Mountain grading season coming to a close |

Mountain grading season coming to a close

Greyson Howard/Sierra SunGrading work will be completed at Frishman Hollow, an affordable housing project, before the end of the grading season on Monday.

Living in snow country comes with some restrictions, and for construction that means the end of the annual grading season.

In both the Tahoe Basin and in Truckee, development has a window from May 1 to Oct. 15 to move earth, with few exceptions.

Some years that means a big end-of-season rush to pour concrete foundations and allowing construction to continue.

But this year, fewer projects are under the gun with the deadline looming on Monday.

“There are a few projects rushing, but not most; it’s been slower this year,” said Jaime LaChance, an assistant planner with the Town of Truckee. “A lot of projects were approved this year that didn’t go to construction this season, that are waiting until next season.”

On Highway 89 north the Frishman Hollow affordable housing project is moving quickly, but with roads paved and many foundations poured, LaChance said contractors will start installing prefab units on Thursday.

Likewise, Gray’s Crossing and the Truckee-Donner Recreation and Park District Community Center, also in the Highway 89 north area, are doing grading and ground work.

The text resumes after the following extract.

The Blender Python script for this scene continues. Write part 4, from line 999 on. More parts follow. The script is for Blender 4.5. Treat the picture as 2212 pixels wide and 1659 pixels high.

“The rec center is being graded as we speak, trying to get in as much as they can do,” said Truckee Associate Planner Jenna Endres. “But on the 15th they will install BMP’s (best management practices, used to prevent erosion) and button up the site and wait for spring.”

The reason for a grading season in the Tahoe-Truckee region is to prevent erosion and preserve water quality in Lake Tahoe and the Truckee River watershed.

“The season is for any earth moving, grading or excavation that could affect water quality,” said Julie Regan, chief of communications for the Tahoe Regional Planning Agency. “The season is designed for moving earth while the soil is the most stable.

Even with weather changes from year to year, the May 1 and Oct. 15 dates have proven fairly reliable, chosen after examining historic weather data, she said.

While normally in the basin the only exceptions are for public benefit, this year those with residences harmed by the Washoe and Angora fires will be given a chance to keep building after the fast-approaching deadline, Regan said.

“If the weather holds past October 15 some waivers or exemptions for public health and safety projects are given. Like last year, there was an exemption in Incline Village for a wastewater effluent pipeline,” Regan said. “This year on the South Shore and West Shore we are working with homeowners that have hardship from the fires.”

So far, the bistate planning agency has received just five requests for extensions in the Tahoe basin, but a rush for more is expected before the Oct. 15 deadline arrives on Monday, Regan said.